**To be done:**
Quote the data below in full, minus the images.

**Data rows:**
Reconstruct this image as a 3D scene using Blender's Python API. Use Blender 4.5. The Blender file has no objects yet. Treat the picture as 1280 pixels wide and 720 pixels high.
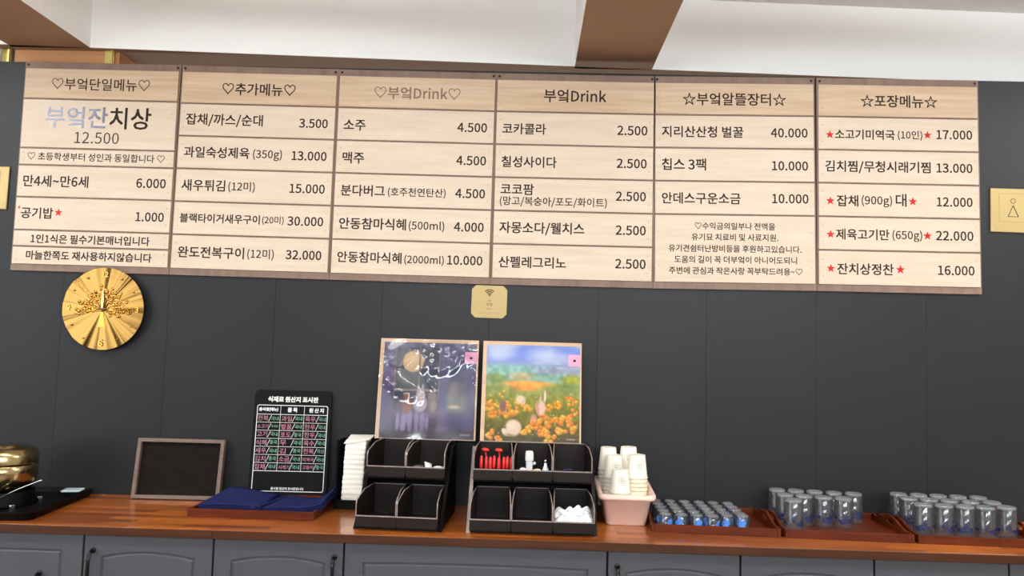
import bpy, bmesh, math, random
import numpy as np
from mathutils import Vector, Matrix, Euler
random.seed(7)
PI = math.pi
C = bpy.context.scene.collection
SC = bpy.context.scene

# ------------------------------------------------------------------ camera
cam_d = bpy.data.cameras.new('camera')
cam_d.sensor_width = 36.0
cam_d.lens = 36.0 * 1000.0 / 1280.0
cam_d.clip_start = 0.05
cam_o = bpy.data.objects.new('camera', cam_d)
C.objects.link(cam_o)
RX = Vector((0.99949638, 0.01772832, 0.02631921))
UX = Vector((-0.02497848, -0.07201697, 0.99709058))
FX = Vector((-0.01957217, 0.99724584, 0.07153787))
m = Matrix((RX, UX, -FX)).transposed().to_4x4()
m.translation = Vector((0.1385, -2.9504, 1.4442))
cam_o.matrix_world = m
SC.camera = cam_o

# ------------------------------------------------------------------ light
world = bpy.data.worlds.new('world')
SC.world = world
world.use_nodes = True
world.node_tree.nodes['Background'].inputs[0].default_value = (0.75, 0.85, 1.0, 1)
world.node_tree.nodes['Background'].inputs[1].default_value = 0.3

def area(name, loc, target, sx, sy, power, col):
    d = bpy.data.lights.new(name, 'AREA')
    d.shape = 'RECTANGLE'; d.size = sx; d.size_y = sy; d.energy = power; d.color = col
    o = bpy.data.objects.new(name, d); C.objects.link(o)
    o.location = loc
    o.rotation_euler = (Vector(target) - Vector(loc)).to_track_quat('-Z', 'Y').to_euler()
    return o
# added fill band high opposite, daylight from the unseen left window, unseen hanging lamps
area('window_daylight', (0.9, -6.9, 2.33), (0.6, 0, 2.25), 6.0, 0.42, 200, (0.86, 0.94, 1.0))  # unseen band, added to light the high faces and the upper wall
area('window_daylight', (-4.05, -3.5, 1.65), (0, -2.2, 1.4), 3.6, 1.6, 55, (0.88, 0.95, 1.0))
LAMPS = ((-2.85, -1.4, 20, 34), (-0.6, -1.4, 9, 12), (1.35, -1.4, 10, 16), (3.1, -1.4, 16, 50), (-2.85, -4.0, 14, 8), (-0.6, -4.0, 14, 8), (1.35, -4.0, 14, 8))
for lx, ly, pd, pu in LAMPS:               # unseen hanging tubes; the upward light is added to brighten the ceiling
    area('ceiling_lamp_light', (lx, ly, 2.595), (lx, ly, 0), 1.15, 0.10, pd, (1.0, 0.97, 0.93))
    area('ceiling_lamp_light', (lx, ly, 2.655), (lx, ly, 4), 1.15, 0.10, pu, (0.93, 0.97, 1.0))

area('kitchen_lamp_light', (-0.3, 0.62, 1.95), (-0.3, 0.5, 3.0), 3.6, 0.25, 9, (1.0, 0.95, 0.88))  # unseen lamp, added behind the partition to brighten the beam underside

SC.view_settings.view_transform = 'Standard'
SC.view_settings.look = 'None'
SC.view_settings.gamma = 1.0
SC.view_settings.use_curve_mapping = False
SC.view_settings.exposure = 0.23

# ------------------------------------------------------------------ materials
def lin(c):
    return tuple(((v / 255) / 12.92 if v <= 10 else (((v / 255) + 0.055) / 1.055) ** 2.4) for v in c) + (1,)

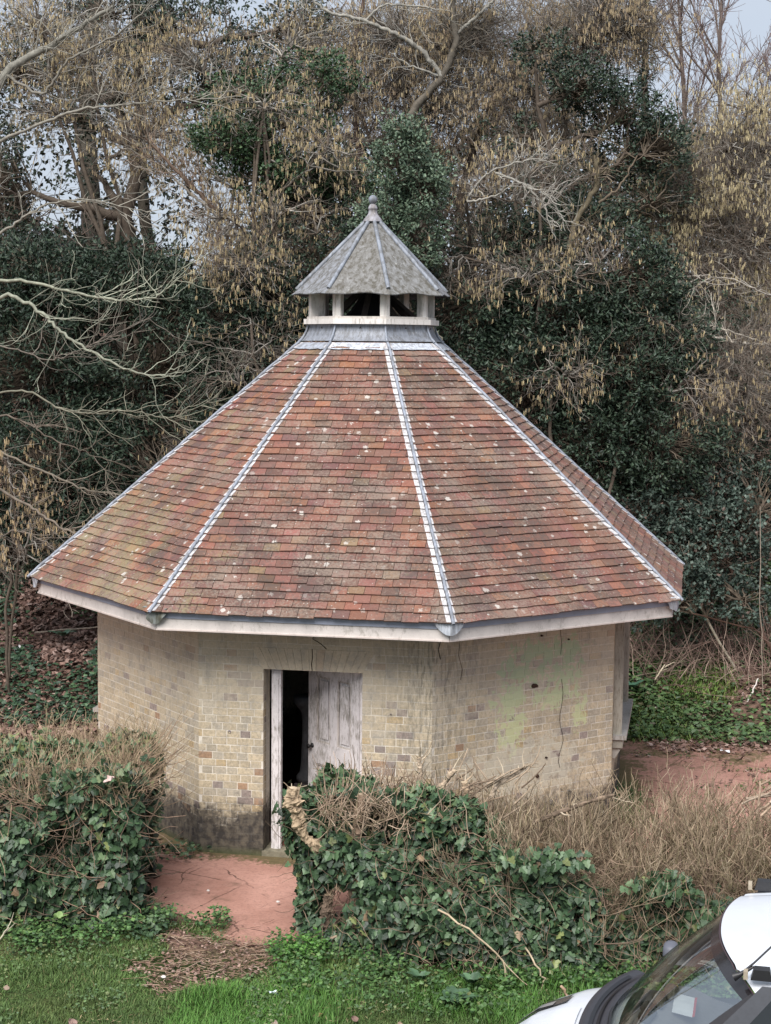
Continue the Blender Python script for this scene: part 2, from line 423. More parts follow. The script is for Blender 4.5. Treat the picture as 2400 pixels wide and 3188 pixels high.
def make_yard():
    # red concrete yard round the building, broken edge in front
    r = np.random.default_rng(2)
    pts = []
    front = [(-9, 14.6), (-3.6, 14.6), (-2.7, 14.6), (-2.3, 14.6), (-2.05, 14.75), (-1.72, 14.55), (-1.45, 14.2), (-1.25, 13.86), (-.98, 13.90), (-.75, 13.80), (-.4, 13.95), (.6, 13.9), (2.4, 13.7), (4.5, 13.6), (9, 13.6)]
    back = [(9, 20.6), (6.2, 20.9), (5.0, 21.3), (4.2, 21.5), (3.4, 21.9), (2.4, 22.4), (1, 22.9), (-2, 22.9), (-3.2, 22.1), (-4.2, 21.3), (-9, 20.6)]
    poly = front + back
    for i in range(len(poly)):
        a = np.array(poly[i]); b = np.array(poly[(i + 1) % len(poly)]); n = max(2, int(np.linalg.norm(b - a) / .12))
        for t in range(n): pts.append(a + (b - a) * t / n + r.normal(0, .035, 2))
    me = bpy.data.meshes.new('yard')
    me.from_pydata([(p[0], p[1], .012) for p in pts], [], [list(range(len(pts)))]); me.update()
    m = M('red concrete', .9, .2)
    col = m.mix(m.rng(m.noise(1.2, 6, .7), .35, .65), (.33, .17, .13), (.48, .27, .215))
    col = m.mix(m.rng(m.noise(28, 5, .75), .5, .66, 0, .55), col, (.21, .12, .095))
    col = m.mix(m.rng(m.noise(3.0, 6, .75), .56, .68, 0, .6), col, (.17, .105, .075))
    # slab joints and cracks
    br = m.node('ShaderNodeTexBrick'); mp_ = m.node('ShaderNodeMapping'); mp_.inputs['Rotation'].default_value = (0, 0, .5); m.link(m.pos(), mp_.inputs[0])
    m.link(m.mix(.05, mp_.outputs[0], m.noise(3, 3, color=True)), br.inputs['Vector'])
    br.inputs['Scale'].default_value = 1; br.inputs['Brick Width'].default_value = 1.25; br.inputs['Row Height'].default_value = .95; br.inputs['Mortar Size'].default_value = .008
    crack = m.math('MULTIPLY', br.outputs['Fac'], m.rng(m.noise(2.5, 3), .38, .55))
    ce = m.voro(1.1, m.mix(.12, m.pos(), m.noise(4, 4, color=True)), 'DISTANCE_TO_EDGE')
    crack = m.math('MAXIMUM', crack, m.math('MULTIPLY', m.rng(ce, .003, .008, 1, 0), m.rng(m.noise(1.1, 3), .48, .55)))
    col = m.mix(m.math('MULTIPLY', crack, .75), col, (.07, .04, .03))
    # moss and dirt along the foot of the walls and in patches
    x, y, z = m.sep(m.pos())
    dx = m.math('SUBTRACT', x, BX); dy = m.math('SUBTRACT', y, BY)
    rad = m.math('SQRT', m.math('ADD', m.math('MULTIPLY', dx, dx), m.math('MULTIPLY', dy, dy)))
    mo = m.math('ADD', m.rng(rad, 2.9, 3.7, .26, -.04), m.math('ADD', m.math('MULTIPLY', m.noise(2.4, 5, .7), .5), m.math('MULTIPLY', m.noise(22, 5, .8), .45)))
    mo = m.math('ADD', mo, m.math('ADD', m.rng(y, 18.6, 20.8, 0, .21), m.math('ADD', m.rng(y, 13.9, 14.5, .07, 0), m.math('MULTIPLY', m.rng(x, -2.2, -1.4, .05, 0), m.rng(y, 14.6, 15.4, 1, 0)))))
    col = m.mix(m.rng(mo, .60, .68, 0, .85), col, m.mix(m.noise(20, 3), (.045, .045, .018), (.12, .11, .04)))
    m.base(col); m.bump(m.math('SUBTRACT', m.noise(25, 5), crack), .5, .015)
    me.materials.append(m.m)
    o = bpy.data.objects.new('yard', me); C.objects.link(o); tag(o, kind='structure')
make_yard()

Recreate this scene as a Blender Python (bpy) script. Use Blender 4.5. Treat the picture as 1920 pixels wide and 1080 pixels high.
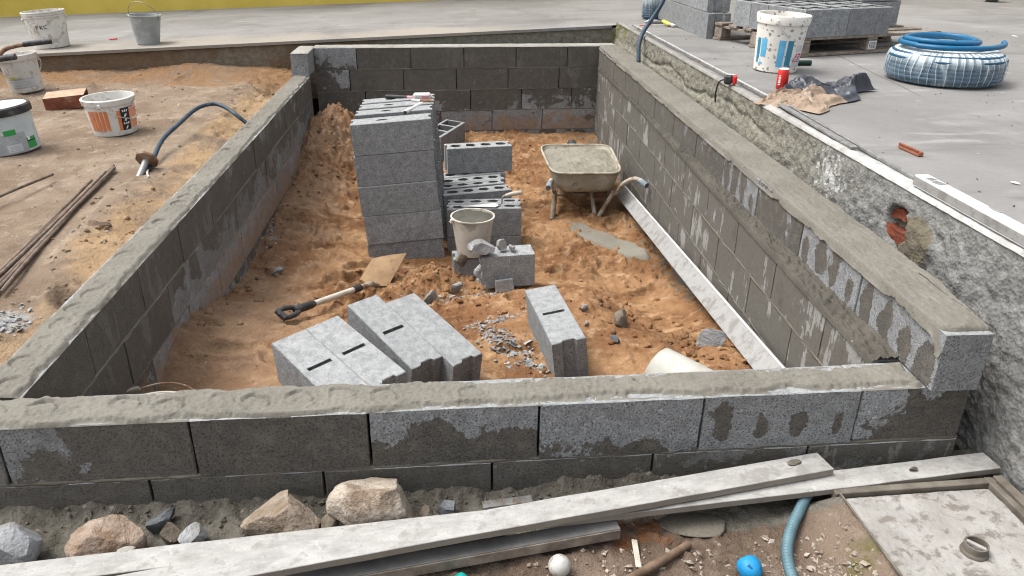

**Answer in full:**
Reconstruct this image as a 3D scene using Blender's Python API. Use Blender 4.5. The Blender file has no objects yet. Treat the picture as 1280 pixels wide and 720 pixels high.
import bpy, bmesh, math, random
import numpy as np
from mathutils import Vector, Matrix, Euler
random.seed(7)
PI = math.pi
C = bpy.context.scene.collection
SC = bpy.context.scene

# ------------------------------------------------------------------ camera
cam_d = bpy.data.cameras.new('camera')
cam_d.sensor_width = 36.0
cam_d.lens = 36.0 * 1000.0 / 1280.0
cam_d.clip_start = 0.05
cam_o = bpy.data.objects.new('camera', cam_d)
C.objects.link(cam_o)
RX = Vector((0.99949638, 0.01772832, 0.02631921))
UX = Vector((-0.02497848, -0.07201697, 0.99709058))
FX = Vector((-0.01957217, 0.99724584, 0.07153787))
m = Matrix((RX, UX, -FX)).transposed().to_4x4()
m.translation = Vector((0.1385, -2.9504, 1.4442))
cam_o.matrix_world = m
SC.camera = cam_o

# ------------------------------------------------------------------ light
world = bpy.data.worlds.new('world')
SC.world = world
world.use_nodes = True
world.node_tree.nodes['Background'].inputs[0].default_value = (0.75, 0.85, 1.0, 1)
world.node_tree.nodes['Background'].inputs[1].default_value = 0.3

def area(name, loc, target, sx, sy, power, col):
    d = bpy.data.lights.new(name, 'AREA')
    d.shape = 'RECTANGLE'; d.size = sx; d.size_y = sy; d.energy = power; d.color = col
    o = bpy.data.objects.new(name, d); C.objects.link(o)
    o.location = loc
    o.rotation_euler = (Vector(target) - Vector(loc)).to_track_quat('-Z', 'Y').to_euler()
    return o
# added fill band high opposite, daylight from the unseen left window, unseen hanging lamps
area('window_daylight', (0.9, -6.9, 2.33), (0.6, 0, 2.25), 6.0, 0.42, 200, (0.86, 0.94, 1.0))  # unseen band, added to light the high faces and the upper wall
area('window_daylight', (-4.05, -3.5, 1.65), (0, -2.2, 1.4), 3.6, 1.6, 55, (0.88, 0.95, 1.0))
LAMPS = ((-2.85, -1.4, 20, 34), (-0.6, -1.4, 9, 12), (1.35, -1.4, 10, 16), (3.1, -1.4, 16, 50), (-2.85, -4.0, 14, 8), (-0.6, -4.0, 14, 8), (1.35, -4.0, 14, 8))
for lx, ly, pd, pu in LAMPS:               # unseen hanging tubes; the upward light is added to brighten the ceiling
    area('ceiling_lamp_light', (lx, ly, 2.595), (lx, ly, 0), 1.15, 0.10, pd, (1.0, 0.97, 0.93))
    area('ceiling_lamp_light', (lx, ly, 2.655), (lx, ly, 4), 1.15, 0.10, pu, (0.93, 0.97, 1.0))

area('kitchen_lamp_light', (-0.3, 0.62, 1.95), (-0.3, 0.5, 3.0), 3.6, 0.25, 9, (1.0, 0.95, 0.88))  # unseen lamp, added behind the partition to brighten the beam underside

SC.view_settings.view_transform = 'Standard'
SC.view_settings.look = 'None'
SC.view_settings.gamma = 1.0
SC.view_settings.use_curve_mapping = False
SC.view_settings.exposure = 0.23

# ------------------------------------------------------------------ materials
def lin(c):
    return tuple(((v / 255) / 12.92 if v <= 10 else (((v / 255) + 0.055) / 1.055) ** 2.4) for v in c) + (1,)

Continue the Blender Python script for this scene: part 2, from line 423. More parts follow. The script is for Blender 4.5. Treat the picture as 2400 pixels wide and 3188 pixels high.
def make_yard():
    # red concrete yard round the building, broken edge in front
    r = np.random.default_rng(2)
    pts = []
    front = [(-9, 14.6), (-3.6, 14.6), (-2.7, 14.6), (-2.3, 14.6), (-2.05, 14.75), (-1.72, 14.55), (-1.45, 14.2), (-1.25, 13.86), (-.98, 13.90), (-.75, 13.80), (-.4, 13.95), (.6, 13.9), (2.4, 13.7), (4.5, 13.6), (9, 13.6)]
    back = [(9, 20.6), (6.2, 20.9), (5.0, 21.3), (4.2, 21.5), (3.4, 21.9), (2.4, 22.4), (1, 22.9), (-2, 22.9), (-3.2, 22.1), (-4.2, 21.3), (-9, 20.6)]
    poly = front + back
    for i in range(len(poly)):
        a = np.array(poly[i]); b = np.array(poly[(i + 1) % len(poly)]); n = max(2, int(np.linalg.norm(b - a) / .12))
        for t in range(n): pts.append(a + (b - a) * t / n + r.normal(0, .035, 2))
    me = bpy.data.meshes.new('yard')
    me.from_pydata([(p[0], p[1], .012) for p in pts], [], [list(range(len(pts)))]); me.update()
    m = M('red concrete', .9, .2)
    col = m.mix(m.rng(m.noise(1.2, 6, .7), .35, .65), (.33, .17, .13), (.48, .27, .215))
    col = m.mix(m.rng(m.noise(28, 5, .75), .5, .66, 0, .55), col, (.21, .12, .095))
    col = m.mix(m.rng(m.noise(3.0, 6, .75), .56, .68, 0, .6), col, (.17, .105, .075))
    # slab joints and cracks
    br = m.node('ShaderNodeTexBrick'); mp_ = m.node('ShaderNodeMapping'); mp_.inputs['Rotation'].default_value = (0, 0, .5); m.link(m.pos(), mp_.inputs[0])
    m.link(m.mix(.05, mp_.outputs[0], m.noise(3, 3, color=True)), br.inputs['Vector'])
    br.inputs['Scale'].default_value = 1; br.inputs['Brick Width'].default_value = 1.25; br.inputs['Row Height'].default_value = .95; br.inputs['Mortar Size'].default_value = .008
    crack = m.math('MULTIPLY', br.outputs['Fac'], m.rng(m.noise(2.5, 3), .38, .55))
    ce = m.voro(1.1, m.mix(.12, m.pos(), m.noise(4, 4, color=True)), 'DISTANCE_TO_EDGE')
    crack = m.math('MAXIMUM', crack, m.math('MULTIPLY', m.rng(ce, .003, .008, 1, 0), m.rng(m.noise(1.1, 3), .48, .55)))
    col = m.mix(m.math('MULTIPLY', crack, .75), col, (.07, .04, .03))
    # moss and dirt along the foot of the walls and in patches
    x, y, z = m.sep(m.pos())
    dx = m.math('SUBTRACT', x, BX); dy = m.math('SUBTRACT', y, BY)
    rad = m.math('SQRT', m.math('ADD', m.math('MULTIPLY', dx, dx), m.math('MULTIPLY', dy, dy)))
    mo = m.math('ADD', m.rng(rad, 2.9, 3.7, .26, -.04), m.math('ADD', m.math('MULTIPLY', m.noise(2.4, 5, .7), .5), m.math('MULTIPLY', m.noise(22, 5, .8), .45)))
    mo = m.math('ADD', mo, m.math('ADD', m.rng(y, 18.6, 20.8, 0, .21), m.math('ADD', m.rng(y, 13.9, 14.5, .07, 0), m.math('MULTIPLY', m.rng(x, -2.2, -1.4, .05, 0), m.rng(y, 14.6, 15.4, 1, 0)))))
    col = m.mix(m.rng(mo, .60, .68, 0, .85), col, m.mix(m.noise(20, 3), (.045, .045, .018), (.12, .11, .04)))
    m.base(col); m.bump(m.math('SUBTRACT', m.noise(25, 5), crack), .5, .015)
    me.materials.append(m.m)
    o = bpy.data.objects.new('yard', me); C.objects.link(o); tag(o, kind='structure')
make_yard()

Recreate this scene as a Blender Python (bpy) script. Use Blender 4.5. Treat the picture as 1920 pixels wide and 1080 pixels high.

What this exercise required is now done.